Emerging from Keyhaven harbour, we go across the road to revamped pub The Gun Inn. This beauty has a passionate chef whose beef-dripping chip butties, crab mayo sandwiches, salt-aged rib-eye steaks and crock-pot crumbles have the pub full. In its sunny garden, a resident gives me the lowdown on the way of life here. ‘The forest is medieval in more ways than one,’ says Geoff, who is cradling a local IPA. ‘The system of rules and rights that existed a millennium ago are still intact.’

He explains that locals are still called commoners and they have the right to common (keep animals in the park), estovers (the right to collect firewood) and pannage (putting pigs out to scoff the acorns).

After lunch we opt for a little promenading at Barton-on-Sea, which is also the start of the epic 60-mile coastal path, the Solent Way.

A Victorian entrepreneur developed Barton-on-Sea, but his large brick hotels have been replaced with apartment buildings now.

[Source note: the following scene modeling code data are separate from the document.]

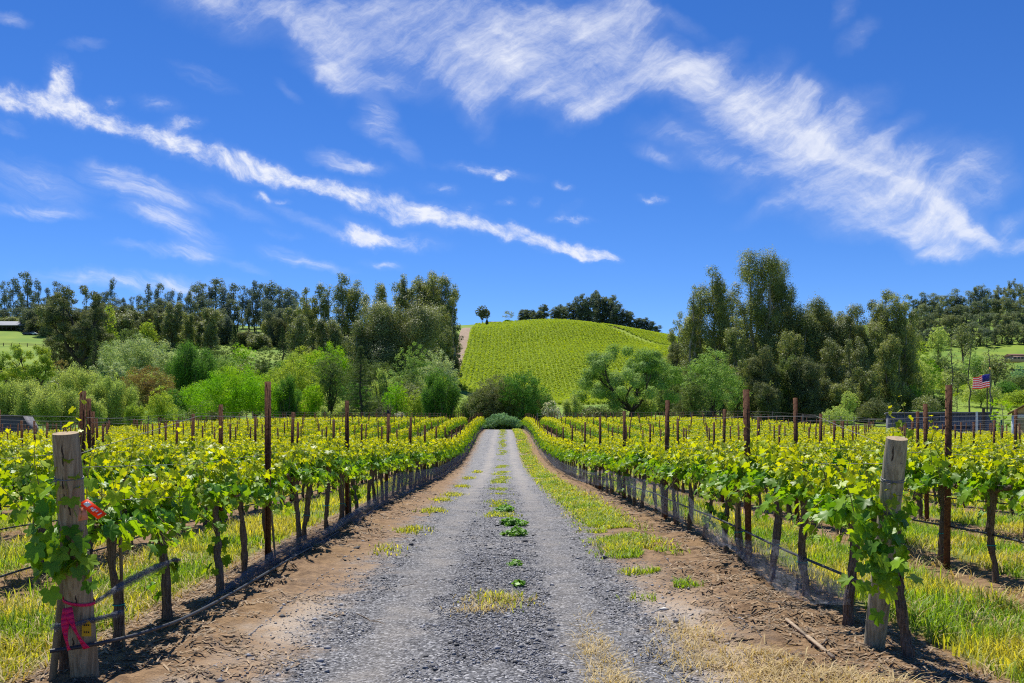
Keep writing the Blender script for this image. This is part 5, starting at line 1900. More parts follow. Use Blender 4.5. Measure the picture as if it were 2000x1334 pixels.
tree('feather', 'green', 563, 728, 54, 150, "dark green upright tree right of the broad maple", group=G_L)
tree('dome', 'lime', 612, 748, 50, 152, "green shrubby tree left of the narrow oval one", group=G_L)
tree('dome', 'yel', 573, 690, 100, 215, "pale yellow green tree mass above the upright tree", group=G_L)
tree('dome', 'olive', 516, 674, 46, 260, "small olive toned oak at the pasture's lower edge", "oak_tree", group=G_L)
tree('feather', 'willow', 634, 792, 26, 128, "bright little sapling bush just beyond the far vines", "sapling", "shrub", G_L)
tree('feather', 'green', 377, 660, 96, 215, "large feathery green tree above the broad maple", group=G_L)
tree('dome', 'oakw', 274, 649, 132, 270, "silvery rounded oak with blossom pale top", "oak_tree", group=G_L)
tree('oak', 'oakw', 213, 699, 84, 225, "small umbrella shaped pale oak below the silvery one", "oak_tree", group=G_L, trunk=M_TRUNKD)
tree('dome', 'brown', 290, 710, 92, 195, "russet brown tree in the left wood", group=G_L)
tree('dome', 'yel', 312, 752, 58, 150, "yellow green bush in front of the russet tree", "bush", "bush", G_L)
tree('oak', 'cyp', 152, 556, 140, 300, "huge dark spreading tree with crooked black limbs below the ridge", "old_oak_tree", group=G_L, trunk=M_TRUNKD)
tree('euc', 'cyp', 172, 585, 76, 312, "dense dark tree close behind the huge spreading one", group=G_L, trunk=M_TRUNKD)
tree('dome', 'cyp', 120, 640, 70, 308, "low dark tree at the huge spreading one's left side", group=G_L, trunk=M_TRUNKD)
tree('dome', 'olive', 195, 665, 60, 290, "dull dark tree at the huge spreading one's right foot", group=G_L, trunk=M_TRUNKD)
tree('conifer', 'dark', 185, 640, 46, 285, "dark pointed tree leaning on the huge spreading one", "conifer_tree", group=G_L)
tree('dome', 'yel', 214, 595, 30, 320, "small light topped tree beside the huge dark one", group=G_L)
tree('oak', 'yel', 48, 668, 120, 200, "bright yellow green oak with dark limbs at the left edge", "oak_tree", group=G_L, trunk=M_TRUNKD)
tree('feather', 'willow', 155, 705, 84, 205, "grey green willow below the huge dark tree", "willow_tree", group=G_L)
tree('feather', 'willow', 30, 732, 110, 150, "pale willow at the left edge above the dark barn", "willow_tree", group=G_L)
tree('feather', 'willow', 110, 742, 100, 148, "pale broad willow behind the second row's posts", "willow_tree", group=G_L)
tree('feather', 'willow', 218, 730, 84, 158, "pale willow left of the russet tree", "willow_tree", group=G_L)
tree('feather', 'willow', 180, 770, 60, 140, "low pale willow shrub before the pale willows", "willow_shrub", "shrub", G_L)
tree('feather', 'yel', 265, 785, 56, 138, "low pale shrub at the foot of the russet tree", "willow_shrub", "shrub", G_L)
tree('dome', 'green', 345, 755, 60, 172, "shaded green tree between russet tree and broad maple", group=G_L)
tree('dome', 'olive', 330, 690, 60, 250, "olive toned tree behind the feathery green one", group=G_L)
tree('dome', 'brown', 120, 700, 50, 240, "brownish shrub under the huge dark tree", "shrub", "shrub", G_L)
tree('euc', 'eucp', 412, 597, 44, 430, "pale open eucalyptus standing on the bright pasture", E, group=G_L, trunk=M_TRUNKP)
tree('conifer', 'dark', 458, 633, 28, 420, "small dark conifer on the bright pasture", "conifer_tree", group=G_L)
tree('conifer', 'dark', 552, 636, 38, 350, "small dark pine at the right end of the bright pasture", "conifer_tree", group=G_L)
tree('euc', 'eucp', 336, 588, 50, 440, "brownish green eucalyptus before the ridge line", E, group=G_L)
tree('dome', 'yel', 290, 622, 40, 430, "golden green tree below the ridge", group=G_L)
tree('euc', 'euc', 368, 610, 36, 430, "dark slim eucalyptus left of the pale open one", E, group=G_L)
tree('dome', 'olive', 260, 640, 50, 420, "dull tree at the ridge's foot behind the silvery oak", group=G_L)
tree('dome', 'lime', 470, 668, 60, 330, "light green bush at the pasture's lower edge", "bush", "bush", G_L)
tree('dome', 'olive', 430, 672, 60, 300, "grey brown bush mass left of the small olive oak", "bush", "bush", G_L)
tree('dome', 'green', 690, 745, 70, 185, "green tree behind the dark conifer's foot", group=G_L)
tree('dome', 'olive', 800, 725, 70, 200, "olive tree behind the bright green rounded one", group=G_L)
tree('dome', 'green', 400, 765, 70, 175, "deep green tree behind the broad maple's left side", group=G_L)
tree('dome', 'olive', 500, 755, 70, 185, "olive tree behind the broad maple's right side", group=G_L)

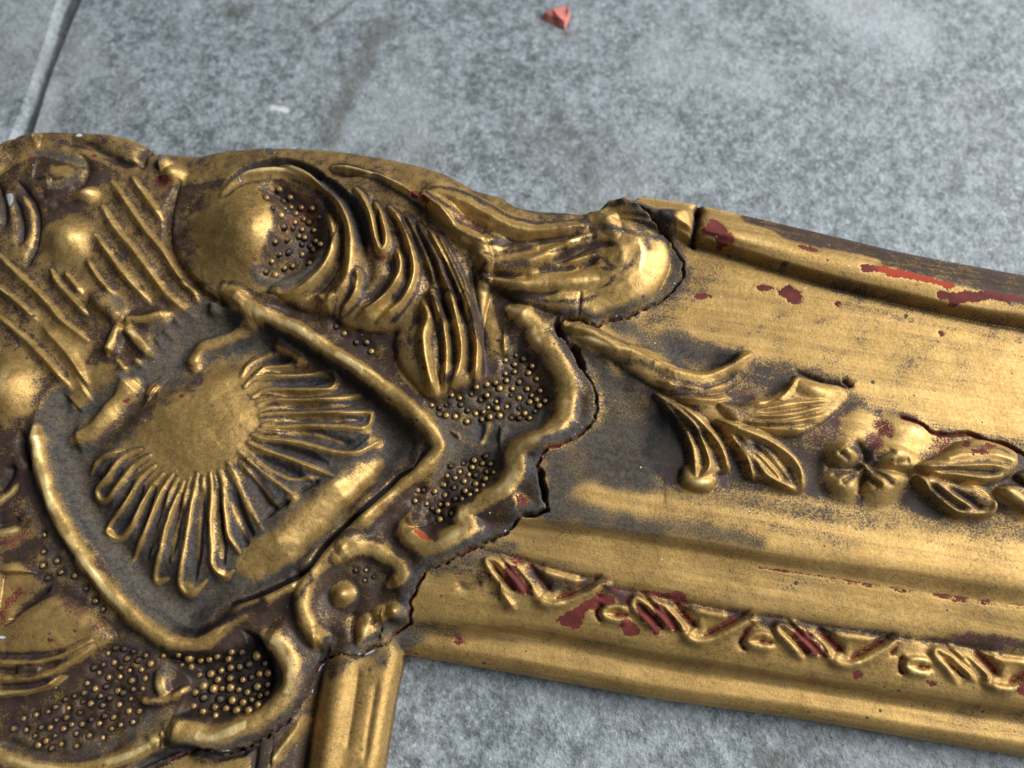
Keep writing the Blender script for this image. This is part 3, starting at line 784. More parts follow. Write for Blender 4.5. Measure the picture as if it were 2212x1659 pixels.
# curl below the cartouche
P_LCURL = part('curl', P_CORNER, 'broad gilt curl round the dark beaded hollow')
snap()
DARKP = T(11, [(1380, 700), (1650, 640), (1950, 640), (2150, 560)]).tolist() + T(12, [(120, 440), (330, 520), (440, 720), (460, 900), (380, 1080), (180, 1180)]).tolist() + T(11, [(1980, 1220), (1750, 1240), (1560, 1190), (1640, 1050), (1680, 900), (1560, 800)]).tolist()
mass(0, DARKP, -3.0, 22, P_CORNER, pat=1.3, dust=0.2, prof='s')
snap()
LC = T(12, [(300, 500), (440, 580), (530, 720), (550, 870), (510, 1010), (400, 1140), (230, 1240), (20, 1340)]).tolist() + T(11, [(1830, 1390), (1620, 1350), (1440, 1290)]).tolist()
ridge(0, LC, 27, 3.2, P_LCURL, prof='strap', taper=0.05, gold=0.9, gw=0.95)
ridge(11, [(1280, 1430), (1420, 1330), (1380, 1380)], 12, 1.0, P_LCURL)
paint(11, [(1400, 1480), (1700, 1500), (1900, 1530), (2212, 1430), (2212, 1500), (1900, 1590), (1600, 1500), (1400, 1560), (1200, 1659), (1100, 1659)], 6, 0.4, dust=0.85, pat=0.4)
# leaf at the lower left
P_LLEAF = part('acanthus_leaf', P_CORNER, 'ribbed gilt leaf at the lower left')
snap()
mass(11, [(-200, 480), (0, 400), (250, 250), (450, 150), (700, 250), (900, 400), (985, 540), (800, 680), (620, 800), (500, 900), (400, 970), (0, 1040), (-200, 1050)], 2.4, 30, P_LLEAF, gold=0.6)
snap()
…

We walk fast along the blustery sand-and-pebble beach, a catwalk for pomskis and cockapoos, trying to build up an appetite for tonight’s show: The Kitchen at Chewton Glen, Hampshire’s most luxurious coastal hotel.

That evening the barn-like restaurant is crammed with visitors who cannot wait to get their chops around chef James Martin’s food.

His upmarket British comfort food doesn’t stint on calories.

Feeling fully justified in tucking in after a weekend spent cycling, paddleboarding and walking on this lovely coast, we put away double macaroni and cheese, a whole lemon sole, baby spinach lashed with Grana Padano and yuzu miso dressing, a salad of wood-roasted asparagus with Winchester watercress, oh, and a knickerbocker glory.

It hurts our bellies – I recommend wearing something elasticated – but it’s worth it.